Quite frequently I have praised Sir Gawain for so fearlessly coming to face me in the Green Chapel.  And you may find yourself wondering if this stance that I have taken seems a bit hypocritical.  Why, Sir Gawain appeared to have but a slim chance of survival prior to our exchange.  And so I must point out that there are key differences in these situations.  Unlike these birds, Sir Gawain was a knight bound by duty, to his king and to his country.  These birds, on the other hand, had no such obligation to approach such a trap.  I do admit that they very well may have had some difficulty in find food elsewhere, but it stands to reason that this was not their only source of seed; it was only the most convenient.  Ultimately, they did not need to risk, and consequently lose, their lives for the sake of this flax seed, suffering very dishonorable deaths.  Putting oneself in unnecessary danger for nothing more than seeds is mere foolishness.

The Cok and the Jasp?

When I read the tale of the Cok and the Jasp, I could not help but be reminded of the actions of brave Sir Gawain when he accepted the challenge of the Green Knight. Most of us Knights appreciated what Sir Gawain did that day. In truth, he may have saved the honor of the Round Table from permanent tarnish. It is harder for my brave knights, as dedicated as they are, to get around in Winter. Tales of our deeds were running thin, because indeed, our deeds were too far and few between. Aye, we were losing our reputation as the greatest knights of all history and time. The Green Knight must have known this as he descended upon our hearth, truly ruining our civil Christmas celebration.

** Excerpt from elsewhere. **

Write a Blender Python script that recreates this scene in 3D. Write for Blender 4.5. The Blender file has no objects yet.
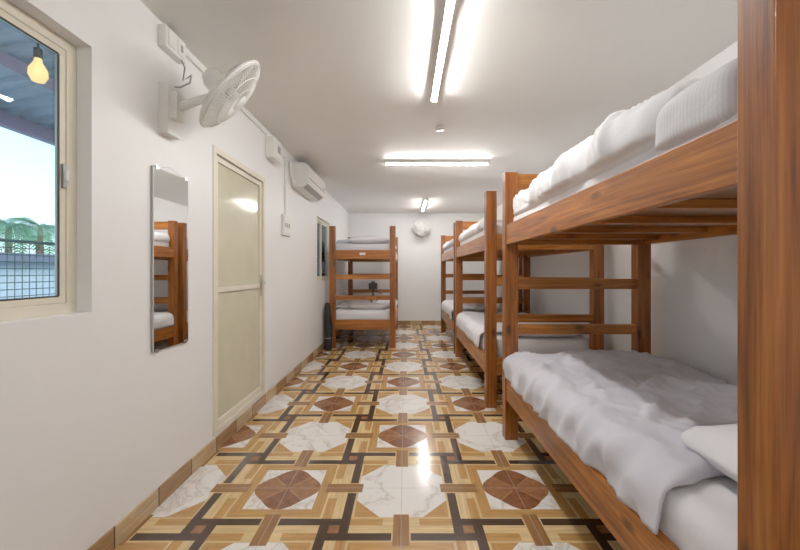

When the Green Knight came, he challenged each and all the Knights to his game, and Gawain was the one to accept. Many of the Knights, and indeed the ladies of the court saw it as foolhardy to accept a seemingly childish game from this Knight, who was clearly enhanced by some sort of magic. To those Knights, I would guess that they would think of the Cok in this story as a fool as well, and the jasp of chivalry and honor would seem completely worthless to them. The story of the Cok and the Jasp tells us a lesson about value being in the hands of those that perceive it. These knights have no honor, and thus could not see any value in accepting the Christmas Gomen. The truth of it is that Gawain saw something of value in that jasp when the Green Knight set it upon our round table. The other knights, like coks, could not see the true value of that gem.